For the last few years, I’ve had a beard. If I say so myself, it’s a pretty good one. Oh, not everyone thinks so. My wife has used the word “scruffy,” and certain brothers gleefully point out the amount of gray. Even so, I like it and even better, my grandkids love it. They especially like it when I grow it out for Christmas and then, sometimes, I comb it backwards so it sticks straight out. Makes their grandma crazy.
There’s one thing I don’t like about it though: after decades of a no-maintenance look, I’m now dependent on mirrors. You see, a problem with facial hair is it can get stuff stuck in it, or it can stick out funny. So periodically throughout the day, and always after meals, I go look. When I see something unsightly, I fix it.
That’s an everyday experience for most that James uses to promote understanding in James 1:22-25: “Do not merely listen to the word, and so deceive yourselves. Do what it says. Anyone who listens to the word but does not do what it says is like someone who looks at his face in a mirror and, after looking at himself, goes away and immediately forgets what he looks like. But whoever looks intently into the perfect law that gives freedom, and continues in it—not forgetting what they have heard, but doing it—they will be blessed in what they do.”

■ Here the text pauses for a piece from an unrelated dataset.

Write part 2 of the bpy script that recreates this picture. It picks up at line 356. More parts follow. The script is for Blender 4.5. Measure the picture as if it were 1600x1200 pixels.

James explains that the law is like a mirror: it shows us what’s wrong with us. It shows us what God – and many close to us – already see. It shows our selfishness and anger and self-indulgence. It shows our lusts and perverted appetites. It shows all the things we think we’re hiding.
And if we see all that and choose not to change, it’s just a stupid as me leaving soup in my beard.
We have a love-hate relationship with the law. We forget that it was given to us by God, and we forget why. We forget that without it we wouldn’t know what obedience looks like. We also forget that, by the grace of God, this mirror does something else. While it shows us what’s wrong with us, it also shows us at our best. It shows us what a perfect life would look like.
When Jesus came, he obeyed the law perfectly. Then he paid the price of disobedience not for himself, but for us. So that, when we look into that mirror and see ourselves as we are, we also know that we can become that image of our perfect selves.
This mirror called the law is a critical tool for obedient living. I should look into it at least as ofte as I check my beard.